Israel’s liberal daily Haaretz has called the February 18-19 meeting one of “Netanyahu’s efforts to shake up the EU consensus on issues related to the Palestinians and Iran.”
The summit will be the first time that the Visegrad Group, comprising the Czech Republic, Hungary, Poland and Slovakia, will meet in the Middle East.
The Visegrad countries and Israel held their last annual summit in July 2017 in Budapest.
Czech Prime Minister Andrej Babis will attend, spokeswoman Vanesa Sandova told AFP on Thursday, without going into detail.
Slovak Prime Minister Peter Pelligrini will also attend, according to spokeswoman Patricia Macikova, who also declined to elaborate when contacted by AFP on Thursday.

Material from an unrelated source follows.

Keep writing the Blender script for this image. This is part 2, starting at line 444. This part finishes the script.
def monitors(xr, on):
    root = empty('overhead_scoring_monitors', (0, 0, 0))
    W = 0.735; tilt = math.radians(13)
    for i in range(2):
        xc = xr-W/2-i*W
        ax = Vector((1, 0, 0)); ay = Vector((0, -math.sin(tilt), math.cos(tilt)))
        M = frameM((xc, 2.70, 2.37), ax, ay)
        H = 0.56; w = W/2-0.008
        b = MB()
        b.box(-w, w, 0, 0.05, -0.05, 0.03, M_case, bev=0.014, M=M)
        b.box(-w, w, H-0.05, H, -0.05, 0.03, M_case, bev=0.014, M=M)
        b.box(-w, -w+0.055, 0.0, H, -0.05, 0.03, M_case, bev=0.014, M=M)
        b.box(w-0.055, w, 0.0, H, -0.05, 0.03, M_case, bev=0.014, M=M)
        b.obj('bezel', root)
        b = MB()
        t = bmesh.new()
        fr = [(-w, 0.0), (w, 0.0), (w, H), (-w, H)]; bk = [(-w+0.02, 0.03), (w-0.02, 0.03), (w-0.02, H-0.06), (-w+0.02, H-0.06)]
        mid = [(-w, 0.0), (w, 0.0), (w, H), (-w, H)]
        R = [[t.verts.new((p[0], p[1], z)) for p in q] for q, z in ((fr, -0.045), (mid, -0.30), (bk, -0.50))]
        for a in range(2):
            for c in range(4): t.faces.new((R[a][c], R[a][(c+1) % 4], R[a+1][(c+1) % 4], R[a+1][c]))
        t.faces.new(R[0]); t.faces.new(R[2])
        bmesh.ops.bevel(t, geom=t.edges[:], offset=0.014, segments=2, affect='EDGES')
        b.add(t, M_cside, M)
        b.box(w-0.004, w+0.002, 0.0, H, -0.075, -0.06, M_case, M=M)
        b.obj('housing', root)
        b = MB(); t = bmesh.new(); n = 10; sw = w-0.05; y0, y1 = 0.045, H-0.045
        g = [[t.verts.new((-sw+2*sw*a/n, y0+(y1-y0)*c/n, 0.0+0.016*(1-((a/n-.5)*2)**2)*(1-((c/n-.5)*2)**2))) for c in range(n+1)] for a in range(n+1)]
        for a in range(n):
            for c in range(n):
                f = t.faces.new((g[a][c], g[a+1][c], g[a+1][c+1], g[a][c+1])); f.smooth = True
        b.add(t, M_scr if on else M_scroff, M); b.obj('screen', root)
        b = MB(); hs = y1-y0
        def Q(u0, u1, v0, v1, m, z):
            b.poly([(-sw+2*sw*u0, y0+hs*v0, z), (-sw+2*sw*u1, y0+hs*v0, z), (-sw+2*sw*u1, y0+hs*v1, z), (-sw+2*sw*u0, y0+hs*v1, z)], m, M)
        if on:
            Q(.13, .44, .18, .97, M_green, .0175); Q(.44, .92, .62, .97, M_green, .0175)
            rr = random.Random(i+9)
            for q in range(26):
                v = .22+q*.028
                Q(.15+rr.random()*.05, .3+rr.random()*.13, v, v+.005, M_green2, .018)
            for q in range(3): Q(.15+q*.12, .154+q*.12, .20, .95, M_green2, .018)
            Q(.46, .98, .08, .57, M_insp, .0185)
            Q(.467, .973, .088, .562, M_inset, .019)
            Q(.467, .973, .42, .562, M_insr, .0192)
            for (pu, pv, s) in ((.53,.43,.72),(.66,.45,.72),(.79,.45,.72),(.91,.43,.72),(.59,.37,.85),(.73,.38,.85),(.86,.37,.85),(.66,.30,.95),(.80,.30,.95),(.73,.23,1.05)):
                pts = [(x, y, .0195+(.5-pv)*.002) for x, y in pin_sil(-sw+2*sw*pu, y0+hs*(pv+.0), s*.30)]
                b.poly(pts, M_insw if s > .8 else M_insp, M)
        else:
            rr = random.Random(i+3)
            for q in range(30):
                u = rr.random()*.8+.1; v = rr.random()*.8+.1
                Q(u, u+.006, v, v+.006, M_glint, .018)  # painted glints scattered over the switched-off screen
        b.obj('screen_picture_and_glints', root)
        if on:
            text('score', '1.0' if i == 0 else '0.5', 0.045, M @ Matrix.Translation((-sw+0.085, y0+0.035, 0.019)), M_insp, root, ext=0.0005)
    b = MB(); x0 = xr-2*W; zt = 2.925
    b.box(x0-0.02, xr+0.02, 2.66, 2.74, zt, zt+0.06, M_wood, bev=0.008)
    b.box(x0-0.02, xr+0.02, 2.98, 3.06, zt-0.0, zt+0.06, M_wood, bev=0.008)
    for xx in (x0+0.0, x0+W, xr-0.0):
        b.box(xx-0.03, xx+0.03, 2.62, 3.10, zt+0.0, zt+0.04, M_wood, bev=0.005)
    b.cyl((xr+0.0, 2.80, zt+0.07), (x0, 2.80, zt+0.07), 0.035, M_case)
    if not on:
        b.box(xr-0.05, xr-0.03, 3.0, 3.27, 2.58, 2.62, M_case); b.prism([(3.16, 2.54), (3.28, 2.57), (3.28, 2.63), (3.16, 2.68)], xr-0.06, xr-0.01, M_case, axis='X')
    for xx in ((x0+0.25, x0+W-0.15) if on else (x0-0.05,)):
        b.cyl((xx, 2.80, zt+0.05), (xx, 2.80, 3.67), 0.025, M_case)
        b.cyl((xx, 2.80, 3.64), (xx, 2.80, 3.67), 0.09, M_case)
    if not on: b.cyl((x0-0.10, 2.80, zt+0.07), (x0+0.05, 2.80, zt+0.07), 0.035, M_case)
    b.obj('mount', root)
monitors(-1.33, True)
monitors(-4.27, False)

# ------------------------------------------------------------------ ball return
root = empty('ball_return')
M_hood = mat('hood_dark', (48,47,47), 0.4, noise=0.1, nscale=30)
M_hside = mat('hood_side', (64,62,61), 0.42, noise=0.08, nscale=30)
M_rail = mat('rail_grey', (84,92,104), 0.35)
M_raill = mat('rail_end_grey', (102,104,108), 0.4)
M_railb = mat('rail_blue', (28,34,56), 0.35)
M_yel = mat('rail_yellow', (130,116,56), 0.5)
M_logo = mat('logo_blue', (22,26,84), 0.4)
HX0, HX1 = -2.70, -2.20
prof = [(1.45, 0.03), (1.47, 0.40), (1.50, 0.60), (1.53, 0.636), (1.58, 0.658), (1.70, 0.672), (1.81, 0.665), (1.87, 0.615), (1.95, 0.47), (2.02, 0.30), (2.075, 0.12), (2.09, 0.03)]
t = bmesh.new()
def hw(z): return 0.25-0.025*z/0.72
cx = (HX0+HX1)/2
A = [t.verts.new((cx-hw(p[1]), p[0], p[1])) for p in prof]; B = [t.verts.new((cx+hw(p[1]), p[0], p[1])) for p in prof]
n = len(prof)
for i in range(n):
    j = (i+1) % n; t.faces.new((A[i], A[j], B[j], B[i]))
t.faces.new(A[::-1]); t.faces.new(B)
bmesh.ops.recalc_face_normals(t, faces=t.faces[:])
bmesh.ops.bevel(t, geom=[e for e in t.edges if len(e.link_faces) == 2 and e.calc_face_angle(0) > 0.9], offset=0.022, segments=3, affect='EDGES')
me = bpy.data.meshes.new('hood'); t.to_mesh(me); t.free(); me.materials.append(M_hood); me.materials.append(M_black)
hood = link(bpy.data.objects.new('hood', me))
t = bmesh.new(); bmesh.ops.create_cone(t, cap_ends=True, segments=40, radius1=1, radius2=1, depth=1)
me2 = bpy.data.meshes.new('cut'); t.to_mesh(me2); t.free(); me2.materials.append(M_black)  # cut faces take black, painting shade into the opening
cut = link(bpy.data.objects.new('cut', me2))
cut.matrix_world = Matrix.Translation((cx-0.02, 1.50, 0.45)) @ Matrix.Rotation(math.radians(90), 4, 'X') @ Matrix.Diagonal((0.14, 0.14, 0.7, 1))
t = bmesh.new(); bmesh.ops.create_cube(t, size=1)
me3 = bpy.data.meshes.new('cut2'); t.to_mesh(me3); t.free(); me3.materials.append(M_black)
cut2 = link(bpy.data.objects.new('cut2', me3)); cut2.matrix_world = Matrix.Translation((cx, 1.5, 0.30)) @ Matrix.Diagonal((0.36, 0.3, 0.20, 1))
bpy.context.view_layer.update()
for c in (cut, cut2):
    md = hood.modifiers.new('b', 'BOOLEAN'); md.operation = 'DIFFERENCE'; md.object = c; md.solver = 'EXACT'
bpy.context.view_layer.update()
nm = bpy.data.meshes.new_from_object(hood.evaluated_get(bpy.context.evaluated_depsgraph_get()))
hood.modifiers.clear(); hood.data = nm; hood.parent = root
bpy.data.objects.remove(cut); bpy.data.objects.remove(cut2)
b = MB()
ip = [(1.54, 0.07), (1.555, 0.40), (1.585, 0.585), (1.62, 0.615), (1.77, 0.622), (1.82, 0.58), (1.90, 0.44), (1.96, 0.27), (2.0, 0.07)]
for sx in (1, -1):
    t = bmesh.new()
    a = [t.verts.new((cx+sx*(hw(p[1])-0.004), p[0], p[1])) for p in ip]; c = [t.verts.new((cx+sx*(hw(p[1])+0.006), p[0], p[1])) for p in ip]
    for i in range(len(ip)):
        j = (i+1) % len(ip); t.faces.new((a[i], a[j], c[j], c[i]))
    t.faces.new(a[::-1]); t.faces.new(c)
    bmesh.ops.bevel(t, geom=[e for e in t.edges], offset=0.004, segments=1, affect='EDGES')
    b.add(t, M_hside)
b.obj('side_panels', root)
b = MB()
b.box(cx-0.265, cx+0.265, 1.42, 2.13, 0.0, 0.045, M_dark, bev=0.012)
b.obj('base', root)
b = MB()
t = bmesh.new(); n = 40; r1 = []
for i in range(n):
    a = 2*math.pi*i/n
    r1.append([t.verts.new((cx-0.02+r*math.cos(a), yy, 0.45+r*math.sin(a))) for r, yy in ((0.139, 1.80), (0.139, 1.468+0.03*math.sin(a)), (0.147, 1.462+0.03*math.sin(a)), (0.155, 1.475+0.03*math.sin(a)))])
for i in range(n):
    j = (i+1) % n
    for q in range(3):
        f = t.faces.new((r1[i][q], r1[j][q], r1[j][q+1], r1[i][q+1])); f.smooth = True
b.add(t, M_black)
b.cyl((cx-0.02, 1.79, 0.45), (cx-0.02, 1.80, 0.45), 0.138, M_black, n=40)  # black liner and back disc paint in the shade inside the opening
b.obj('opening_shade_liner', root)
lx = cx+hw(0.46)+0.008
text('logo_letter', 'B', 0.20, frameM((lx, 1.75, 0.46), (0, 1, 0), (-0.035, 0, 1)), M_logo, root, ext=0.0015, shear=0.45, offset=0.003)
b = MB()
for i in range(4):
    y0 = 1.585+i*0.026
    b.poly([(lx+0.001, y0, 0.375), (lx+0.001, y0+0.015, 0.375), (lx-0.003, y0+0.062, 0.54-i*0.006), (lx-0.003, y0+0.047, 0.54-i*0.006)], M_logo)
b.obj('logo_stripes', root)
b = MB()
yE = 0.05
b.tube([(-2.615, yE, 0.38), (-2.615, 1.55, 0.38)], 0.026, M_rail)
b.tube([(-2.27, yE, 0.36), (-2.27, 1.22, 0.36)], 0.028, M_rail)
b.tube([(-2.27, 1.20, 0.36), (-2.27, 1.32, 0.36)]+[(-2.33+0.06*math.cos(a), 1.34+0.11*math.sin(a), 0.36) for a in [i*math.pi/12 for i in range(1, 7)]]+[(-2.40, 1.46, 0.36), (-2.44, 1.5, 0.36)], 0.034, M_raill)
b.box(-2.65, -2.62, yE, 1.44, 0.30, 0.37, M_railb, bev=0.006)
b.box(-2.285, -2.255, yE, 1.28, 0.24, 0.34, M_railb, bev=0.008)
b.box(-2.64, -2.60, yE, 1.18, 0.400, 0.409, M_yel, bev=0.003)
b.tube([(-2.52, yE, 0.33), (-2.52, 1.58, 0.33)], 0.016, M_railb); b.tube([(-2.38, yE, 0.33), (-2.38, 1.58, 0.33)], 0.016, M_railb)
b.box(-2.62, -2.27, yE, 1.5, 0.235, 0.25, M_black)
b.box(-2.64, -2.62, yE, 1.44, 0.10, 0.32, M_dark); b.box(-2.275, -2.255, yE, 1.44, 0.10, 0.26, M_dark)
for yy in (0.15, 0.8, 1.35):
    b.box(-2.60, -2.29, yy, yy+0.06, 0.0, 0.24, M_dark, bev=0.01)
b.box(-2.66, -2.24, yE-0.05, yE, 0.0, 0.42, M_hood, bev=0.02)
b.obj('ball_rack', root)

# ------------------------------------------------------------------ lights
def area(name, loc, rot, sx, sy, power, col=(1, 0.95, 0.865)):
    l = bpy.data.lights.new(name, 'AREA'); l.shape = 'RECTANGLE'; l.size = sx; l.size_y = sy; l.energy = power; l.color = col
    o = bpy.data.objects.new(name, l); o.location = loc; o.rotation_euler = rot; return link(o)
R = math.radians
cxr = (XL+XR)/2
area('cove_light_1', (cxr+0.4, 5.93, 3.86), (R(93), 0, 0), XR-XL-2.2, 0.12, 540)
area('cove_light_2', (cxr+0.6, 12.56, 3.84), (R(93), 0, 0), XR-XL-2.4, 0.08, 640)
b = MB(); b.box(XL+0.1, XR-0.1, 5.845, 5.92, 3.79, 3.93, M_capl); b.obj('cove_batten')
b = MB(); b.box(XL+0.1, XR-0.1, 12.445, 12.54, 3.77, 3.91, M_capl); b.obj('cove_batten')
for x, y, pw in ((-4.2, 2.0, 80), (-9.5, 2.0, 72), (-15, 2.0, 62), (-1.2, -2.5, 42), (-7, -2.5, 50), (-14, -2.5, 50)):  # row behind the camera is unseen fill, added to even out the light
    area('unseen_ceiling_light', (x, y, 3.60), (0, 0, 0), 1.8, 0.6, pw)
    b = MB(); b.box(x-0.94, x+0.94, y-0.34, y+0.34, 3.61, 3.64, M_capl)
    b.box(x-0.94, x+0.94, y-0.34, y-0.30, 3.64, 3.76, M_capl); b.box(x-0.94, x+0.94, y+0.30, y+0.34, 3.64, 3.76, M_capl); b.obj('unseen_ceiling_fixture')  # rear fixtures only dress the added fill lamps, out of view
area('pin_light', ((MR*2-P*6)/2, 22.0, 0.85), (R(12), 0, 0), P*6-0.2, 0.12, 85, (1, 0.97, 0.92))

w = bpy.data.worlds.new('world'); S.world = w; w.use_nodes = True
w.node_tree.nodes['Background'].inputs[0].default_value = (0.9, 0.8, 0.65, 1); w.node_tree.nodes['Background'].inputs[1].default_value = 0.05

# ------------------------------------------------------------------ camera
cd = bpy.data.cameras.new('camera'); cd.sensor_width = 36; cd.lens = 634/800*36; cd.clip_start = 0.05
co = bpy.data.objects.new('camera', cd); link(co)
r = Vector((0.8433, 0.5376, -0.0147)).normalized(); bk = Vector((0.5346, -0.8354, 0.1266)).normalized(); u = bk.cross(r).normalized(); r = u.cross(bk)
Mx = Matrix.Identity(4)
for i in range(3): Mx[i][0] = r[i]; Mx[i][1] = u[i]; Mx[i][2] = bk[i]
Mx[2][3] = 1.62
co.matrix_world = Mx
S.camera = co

Spokespersons were unable to immediately confirm whether Polish Prime Minister Mateusz Morawiecki or his Hungarian counterpart Viktor Orban would also take part.
The latter hosted Netanyahu at a Visegrad Group summit in Budapest in 2017.
The group’s relations with Israel are generally good, mirroring favourable ties with the pro-Israeli United States.
Following Washington’s lead, Czech President Milos Zeman has pushed for his country’s embassy to be transferred from Tel Aviv to Jerusalem, although the move has not won government approval.
The United States moved its embassy from Tel Aviv to Jerusalem on May 14, 2018, a development that was opposed by the European Union.
Israel’s relations with Poland soured for several months last year when Warsaw passed a so-called Holocaust law that made it illegal to accuse the Polish nation or state of complicity in Nazi German crimes.
After protests from Israel and the United States, Poland amended the law to remove the possibility of fines or a prison sentence.